Originally posted by pap
Nice thread, Jack Schitt. An opportunity to crystallise a few memories.
Cheers Pap. I thought so too at first (well obviously, or I wouldn’t have started it
) – but then I was just going to let it drown quietly in the deafening silence. 
I was quite surprised to get in tonight and see someone had breathed life into it, and dragged it back up to the surface.
Thanks for your post too, it was a good read.
Originally posted by pap
I remember us buying the first ever edition of Now That’s What I Call Music on vinyl.
Ha, I remember the second but not the first. You were one step ahead of me.
Originally posted by pap
50p was your pocket money, and it bought you a fucking big mix-up from the shop on Aldermoor Green
Was that the old Circle K? Think it might have been a Sperrings before that. If so, I remember walking to and from that shop myself.
Originally posted by pap
Finally, I remember gigantic British Bulldog games on Aldermoor school’s fields
Ahh, yes. I have fond memories of those, although not in the same place as you. Some of the older kids in our little kind of cul-de-sac used to organise games for all of us, centred around the main meeting place of a huge old oak tree on the green. British Bulldog, 9-9-in, and the most exhilarating one (which you’ll most likely not know by the name we gave it) – “escaping the were-wolf”. 
There used to be an ice-cream man came 'round our way, big hairy beast of a turkish man called Tony.

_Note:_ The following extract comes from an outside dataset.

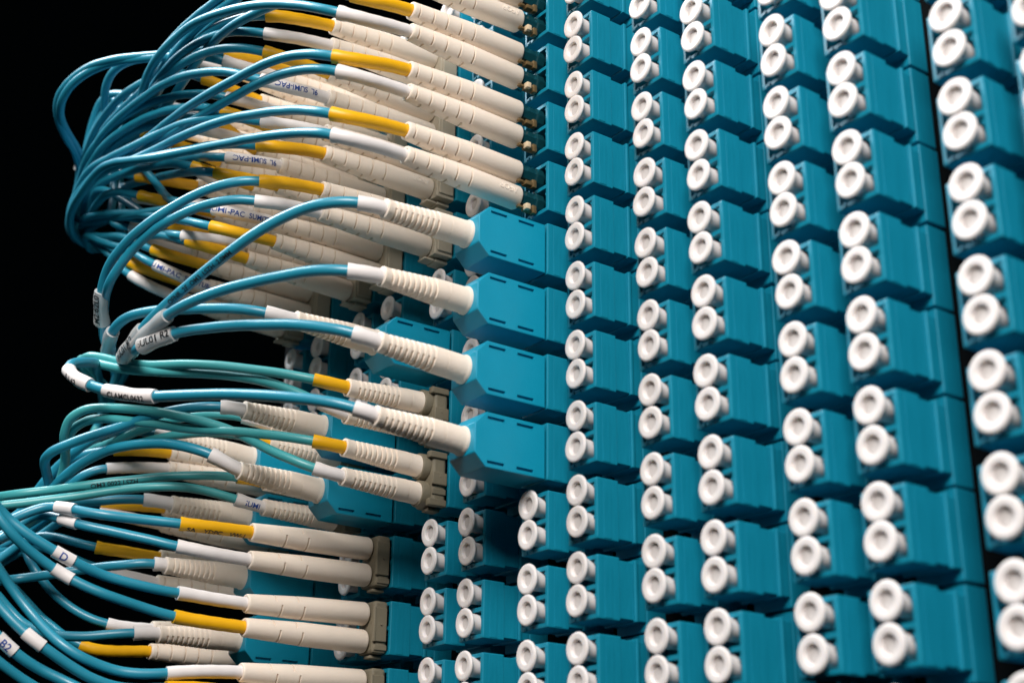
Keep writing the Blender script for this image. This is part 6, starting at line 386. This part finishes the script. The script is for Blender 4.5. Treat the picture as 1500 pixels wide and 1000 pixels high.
{'style':'long','col':12,'row':3,'ends':[{'port':'u','color':'yellow','bf':[-218.3,-4.0,53.55],'br':[-218.3,-33.0,52.35],'ls':17.2,'pts':[[-218.3,-33.5,52.3],[-218.0,-38.0,51.5],[-217.7,-42.5,50.7],[-218.3,-46.9,50.3],[-220.9,-50.4,51.0],[-224.7,-51.8,52.9],[-228.5,-51.9,55.4],[-232.1,-51.3,58.3],[-235.4,-50.5,61.2],[-238.6,-49.6,64.3],[-241.9,-49.1,67.4],[-245.2,-49.1,70.6],[-248.5,-49.6,73.7],[-252.1,-50.4,76.2],[-256.5,-50.8,76.9],[-260.6,-50.6,75.1],[-264.2,-49.9,72.4],[-267.7,-49.0,69.6],[-271.1,-47.9,66.8],[-274.7,-46.7,64.3],[-278.7,-45.5,62.4],[-282.8,-44.2,61.1],[-286.8,-42.1,60.6],[-290.3,-39.2,60.7],[-293.4,-36.0,61.4],[-296.5,-32.9,62.7],[-299.7,-30.0,64.2],[-302.8,-27.1,65.8],[-306.0,-24.3,67.4],[-309.1,-21.3,68.8],[-312.2,-18.2,70.2],[-315.3,-15.2,71.5],[-318.4,-12.1,72.7],[-321.5,-9.0,74.0],[-324.6,-5.9,75.3],[-327.7,-2.8,76.5],[-330.8,0.3,77.7],[-333.9,3.4,79.0],[-337.0,6.5,80.2],[-340.1,9.6,81.4],[-343.2,12.7,82.6]]},{'port':'l','color':'white','bf':[-218.3,-4.0,47.31],'br':[-218.3,-33.0,46.11],'ls':17.2,'pts':[[-218.3,-33.5,46.1],[-217.9,-37.9,45.3],[-217.6,-42.3,44.5],[-218.2,-46.6,44.0],[-220.8,-50.0,44.5],[-224.7,-51.2,46.1],[-228.6,-51.2,48.4],[-231.9,-50.7,51.3],[-234.8,-49.9,54.6],[-237.3,-49.0,58.1],[-239.7,-48.0,61.8],[-242.1,-47.3,65.5],[-244.4,-46.8,69.3],[-246.6,-46.5,73.1],[-248.9,-46.4,77.0],[-251.4,-46.5,80.7],[-255.1,-46.9,83.0],[-258.9,-47.9,81.3],[-261.6,-48.7,77.8],[-264.1,-49.3,74.1],[-267.0,-49.2,70.8],[-270.4,-48.5,67.9],[-274.0,-47.2,65.7],[-277.8,-45.8,63.9],[-281.9,-44.4,62.6],[-285.9,-42.8,61.7],[-289.6,-40.3,61.3],[-292.7,-37.1,61.5],[-295.5,-33.7,62.3],[-298.3,-30.5,63.6],[-301.1,-27.4,65.0],[-304.1,-24.3,66.5],[-307.0,-21.2,67.8],[-310.0,-18.2,69.1],[-313.1,-15.2,70.4],[-316.1,-12.2,71.6],[-319.2,-9.2,72.9],[-322.2,-6.2,74.1],[-325.3,-3.2,75.4],[-328.4,-0.2,76.6],[-331.5,2.8,77.8],[-334.6,5.8,79.0],[-337.6,8.8,80.3],[-340.7,11.8,81.5]]}],'emboss':0,'label':''},
{'style':'long','col':12,'row':2,'ends':[{'port':'u','color':'white','bf':[-218.3,-4.0,38.45],'br':[-218.3,-33.0,37.25],'ls':17.2,'pts':[[-218.3,-33.5,37.2],[-218.0,-38.0,36.4],[-217.7,-42.4,35.6],[-218.3,-46.8,35.2],[-220.9,-50.3,35.8],[-224.7,-51.7,37.6],[-228.4,-51.7,40.2],[-231.8,-51.1,43.1],[-234.9,-50.1,46.3],[-237.8,-49.0,49.6],[-240.5,-47.9,53.0],[-243.2,-47.2,56.6],[-245.7,-46.8,60.4],[-247.9,-46.9,64.3],[-250.0,-47.1,68.3],[-252.9,-47.5,71.7],[-257.0,-47.9,73.3],[-261.4,-48.0,72.4],[-265.3,-48.0,70.1],[-268.6,-47.7,67.0],[-271.6,-47.3,63.6],[-275.0,-46.6,60.7],[-279.2,-45.7,59.3],[-283.4,-44.3,59.2],[-287.3,-42.0,59.6],[-290.6,-39.0,60.4],[-293.7,-35.9,61.5],[-296.7,-32.8,62.8],[-299.8,-29.8,64.3],[-302.8,-26.9,65.9],[-305.9,-23.8,67.3],[-308.8,-20.7,68.6],[-311.8,-17.5,69.9],[-314.7,-14.2,71.1],[-317.6,-11.0,72.3],[-320.6,-7.8,73.5],[-323.7,-4.7,74.7],[-326.8,-1.7,76.0],[-330.0,1.2,77.3],[-333.3,4.1,78.6],[-336.5,7.0,79.9],[-339.8,9.8,81.2],[-343.0,12.7,82.5]]},{'port':'l','color':'white','bf':[-218.3,-4.0,32.21],'br':[-218.3,-33.0,32.2],'ls':14.24,'pts':[[-218.3,-33.6,32.2],[-218.0,-38.1,32.0],[-218.0,-42.5,32.0],[-219.8,-46.5,32.7],[-223.3,-48.5,34.3],[-227.1,-48.9,36.6],[-230.5,-48.6,39.5],[-233.3,-47.9,42.9],[-235.9,-47.0,46.5],[-238.3,-46.1,50.1],[-240.6,-45.5,53.9],[-242.8,-45.3,57.8],[-244.8,-45.4,61.8],[-246.6,-45.7,65.9],[-249.0,-46.2,69.7],[-252.6,-46.8,71.9],[-256.9,-47.4,71.3],[-260.8,-47.7,69.0],[-264.6,-47.8,66.7],[-268.6,-47.6,64.6],[-272.6,-47.1,62.9],[-276.9,-46.3,61.7],[-281.2,-45.2,61.1],[-285.3,-43.6,61.2],[-289.2,-41.3,61.4],[-292.4,-38.2,61.7],[-295.3,-34.9,62.3],[-298.3,-31.8,63.5],[-301.4,-28.9,65.0],[-304.5,-26.1,66.6],[-307.5,-23.1,68.1],[-310.4,-19.9,69.3],[-313.2,-16.6,70.5],[-315.9,-13.2,71.6],[-318.7,-9.9,72.7],[-321.7,-6.7,73.9],[-324.7,-3.7,75.1],[-327.8,-0.7,76.4],[-331.1,2.1,77.7],[-334.3,4.9,79.0],[-337.6,7.6,80.4],[-340.9,10.4,81.7],[-344.1,13.1,83.0]]}],'emboss':0,'label':''},
{'style':'long','col':12,'row':1,'ends':[{'port':'u','color':'yellow','bf':[-218.3,-4.0,23.35],'br':[-218.3,-33.0,23.24],'ls':16.65,'pts':[[-218.3,-33.5,23.3],[-218.0,-38.0,23.4],[-217.8,-42.5,23.6],[-218.5,-46.8,24.5],[-221.2,-49.4,26.8],[-224.7,-49.9,29.4],[-228.4,-50.1,32.0],[-232.2,-50.6,34.5],[-236.0,-51.3,36.8],[-239.8,-51.8,39.0],[-243.8,-51.9,41.1],[-247.9,-51.5,42.9],[-252.1,-50.5,44.1],[-256.2,-48.8,44.8],[-260.2,-46.9,45.8],[-264.2,-45.2,47.1],[-268.0,-43.6,48.8],[-271.9,-42.0,50.5],[-275.7,-40.4,52.3],[-279.5,-38.8,54.1],[-283.3,-37.2,56.0],[-287.0,-35.5,57.8],[-290.8,-33.9,59.7],[-294.5,-32.1,61.6],[-298.1,-30.2,63.4],[-301.7,-28.2,65.2],[-305.2,-26.0,66.9],[-308.6,-23.4,68.6],[-311.7,-20.6,70.2],[-314.8,-17.6,71.7],[-317.8,-14.6,73.1],[-320.9,-11.6,74.4],[-324.0,-8.6,75.6],[-327.1,-5.6,76.7],[-330.3,-2.5,77.8],[-333.4,0.5,78.8],[-336.6,3.5,79.9]]},{'port':'l','color':'white','bf':[-218.3,-4.0,17.11],'br':[-218.3,-33.0,18.31],'ls':16.07,'pts':[[-218.3,-33.4,18.4],[-218.0,-37.9,18.8],[-217.9,-42.4,19.5],[-218.7,-46.5,21.0],[-221.5,-48.8,23.5],[-225.0,-49.3,26.3],[-228.5,-49.4,29.2],[-232.2,-49.5,31.8],[-235.9,-49.7,34.3],[-239.7,-50.1,36.9],[-243.3,-50.6,39.5],[-247.1,-51.0,42.0],[-251.2,-50.6,43.8],[-255.4,-49.1,44.7],[-259.4,-47.3,45.5],[-263.4,-45.5,46.8],[-267.3,-43.9,48.3],[-271.2,-42.3,50.1],[-275.0,-40.7,51.9],[-278.8,-39.1,53.7],[-282.6,-37.5,55.6],[-286.4,-35.8,57.5],[-290.1,-34.2,59.4],[-293.9,-32.4,61.3],[-297.6,-30.5,63.1],[-301.2,-28.5,64.9],[-304.7,-26.2,66.7],[-308.0,-23.6,68.3],[-311.0,-20.6,69.8],[-314.0,-17.5,71.3],[-317.0,-14.4,72.7],[-320.2,-11.5,74.0],[-323.5,-8.7,75.3],[-326.8,-5.9,76.6],[-330.2,-3.2,77.9],[-333.6,-0.5,79.1],[-337.0,2.3,80.4],[-340.4,5.0,81.7]]}],'emboss':0,'label':''},
{'style':'long','col':12,'row':-2,'ends':[{'port':'u','color':'yellow','bf':[-218.3,-4.0,-21.95],'br':[-218.3,-33.0,-23.86],'ls':14.41,'pts':[[-218.3,-33.2,-23.9],[-218.1,-37.8,-24.4],[-218.2,-42.4,-25.0],[-219.3,-46.9,-25.6],[-222.0,-50.6,-26.1],[-225.5,-53.4,-26.8],[-229.1,-55.9,-28.4],[-231.8,-58.0,-31.6],[-234.5,-59.5,-35.0],[-237.9,-60.7,-37.9],[-241.3,-62.6,-40.5],[-243.3,-65.8,-43.0],[-244.3,-69.7,-45.3]]},{'port':'l','color':'white','bf':[-218.3,-4.0,-28.19],'br':[-218.3,-33.0,-28.07],'ls':15.87,'pts':[[-218.3,-33.5,-28.1],[-218.2,-37.8,-28.7],[-218.1,-42.2,-29.5],[-218.5,-46.5,-30.3],[-219.7,-50.6,-31.3],[-222.2,-53.6,-33.0],[-225.6,-55.2,-35.4],[-229.0,-55.8,-38.0],[-232.4,-56.5,-40.8],[-235.7,-57.8,-43.4],[-238.7,-59.8,-45.9],[-240.4,-62.9,-48.4],[-240.0,-66.7,-50.6],[-238.7,-70.5,-52.4]]}],'emboss':0,'label':''},
{'style':'long','col':12,'row':-3,'ends':[{'port':'u','color':'yellow','bf':[-218.3,-4.0,-37.05],'br':[-218.3,-33.0,-38.27],'ls':15.87,'pts':[[-218.3,-33.7,-38.3],[-218.1,-38.2,-38.7],[-218.0,-42.8,-39.1],[-218.9,-47.2,-39.3],[-221.0,-51.1,-39.4],[-224.1,-54.3,-39.9],[-227.6,-56.9,-41.1],[-231.4,-58.7,-42.8],[-235.2,-60.3,-44.7],[-238.5,-62.6,-46.8],[-240.4,-66.0,-48.9],[-241.1,-69.9,-51.1]]},{'port':'l','color':'white','bf':[-218.3,-4.0,-43.29],'br':[-218.3,-33.0,-42.5],'ls':16.06,'pts':[[-218.3,-33.2,-42.5],[-218.2,-37.7,-42.4],[-218.1,-42.1,-42.2],[-218.5,-46.6,-42.1],[-220.1,-50.7,-42.1],[-223.1,-53.9,-42.6],[-226.7,-56.1,-44.1],[-229.9,-58.3,-46.3],[-232.8,-60.6,-48.7],[-236.0,-63.2,-50.5],[-238.4,-66.4,-52.2],[-238.2,-70.3,-54.2]]}],'emboss':0,'label':''},
{'style':'long','col':12,'row':-4,'ends':[{'port':'u','color':'yellow','bf':[-218.3,-4.0,-52.15],'br':[-218.3,-33.0,-50.95],'ls':16.05,'pts':[[-218.3,-33.3,-50.9],[-218.1,-37.7,-50.9],[-218.0,-42.1,-50.8],[-218.4,-46.4,-50.7],[-219.7,-50.5,-50.2],[-222.5,-53.7,-49.1],[-225.8,-56.3,-47.9],[-229.0,-59.1,-47.4],[-232.0,-62.0,-48.7],[-234.7,-64.5,-51.0],[-236.9,-67.1,-53.7],[-238.8,-69.8,-56.5]]},{'port':'l','color':'white','bf':[-218.3,-4.0,-58.39],'br':[-218.3,-33.0,-57.19],'ls':14.81,'pts':[[-218.3,-33.4,-57.2],[-218.1,-38.1,-56.8],[-218.2,-42.6,-56.4],[-219.0,-47.1,-55.6],[-221.0,-51.0,-54.2],[-224.0,-54.0,-52.4],[-227.5,-56.5,-50.7],[-231.1,-59.3,-50.0],[-234.7,-62.0,-50.9],[-238.6,-63.9,-52.3],[-240.1,-66.7,-55.2],[-238.4,-69.7,-58.3]]}],'emboss':0,'label':''},
{'style':'long','col':12,'row':-5,'ends':[{'port':'u','color':'white','bf':[-218.3,-4.0,-67.25],'br':[-218.3,-33.0,-68.59],'ls':11.0,'pts':[[-218.3,-33.7,-68.6],[-218.3,-38.0,-68.8],[-218.7,-42.4,-68.6],[-220.2,-46.4,-67.7],[-222.2,-49.9,-66.0],[-224.0,-53.2,-63.7],[-225.2,-56.4,-61.0],[-226.2,-59.2,-57.8],[-228.1,-61.2,-54.4],[-231.0,-61.9,-51.1],[-233.5,-62.8,-47.8],[-234.7,-65.3,-44.4],[-235.0,-69.1,-42.3],[-235.0,-73.3,-40.8]]},{'port':'l','color':'yellow','bf':[-218.3,-4.0,-73.49],'br':[-218.3,-33.0,-73.99],'ls':17.04,'pts':[[-218.3,-33.5,-74.0],[-218.1,-38.0,-74.5],[-218.0,-42.4,-74.9],[-218.4,-46.9,-74.8],[-220.0,-50.7,-73.5],[-223.1,-53.2,-71.3],[-226.7,-54.6,-69.1],[-230.4,-55.9,-66.9],[-233.8,-57.3,-64.3],[-236.7,-59.1,-61.5],[-239.0,-61.5,-58.5],[-240.8,-64.4,-55.5]]}],'emboss':0,'label':''}
]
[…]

It all started when he short-changed my little bro, and my brother being the lovely loud-mouthed little tearaway that he was, his reposnse was – “Oi - Tony! You’re a rip off!”
Tony somehow misheard this as “Oi - Tony! You’re a were-wolf!” Which for some reason that still puzzles me to this day, managed to annoy him sufficiently that he lept out of his ice-cream van, and chased us down the cutway between some of our houses, yelling “don’t you call me a fucking were-wolf you little cunt!”
Well that was that. From that point onwards, to us at least – a were-wolf he most definitely was. And we enjoyed letting him know it on a regular basis.
Hence, “escaping the were-wolf” became a popular pass-time for many of the local kids. We’d hide, and spy on him, then “wolf him” when he least expected it. One of the best ones ever, we encountered him stuck in traffic, behind a police car at a set of red lights. He got the full treatment that afternoon, from very close range - as we knew there was not much he could do about it. In this day and age, the thought of a grown man getting away with driving around in an ice-cream van, and chasing kids around seems absurd. Ohh, but those were different times. 
I used to love most of all, our massive games of nine-nine-in (large-scale hide-and-seek for the uninitiated). There’d sometimes be up to 25-30 or so of us playing. Whoever was “it” had to count to 99, and we’d all scamper and lose ourselves far and wide. Sometimes we’d run for ages, quite far away. The “it” group would enlarge with captured hiders as the game progressed. With the object for those hiding to get back to base (the large oaktree) touching it and shouting “9-9-in” - before the defenders/seekers got there before you to end your game with a “9-9-out”. The larger the group of seekers, the further away they would risk a long race back and venture a long way from base to find us. So we had to put in the effort to get a fair trek away.
One time, me and my best friend had ended up hiding about a 20 minute run away. We must have stayed hidden in our place for well over an hour. When we finally, gradually, gingerly began to edge our way back to base, and found a place much closer to see if the ‘coast was clear’. We could see no-one. We assumed we were the last to be found, and everyone was out looking for us. We figured the closest ones must’ve been hiding themselves to catch us out when we tried to make it back.
It turned out everyone had gone home, and we were both quite late for dinner.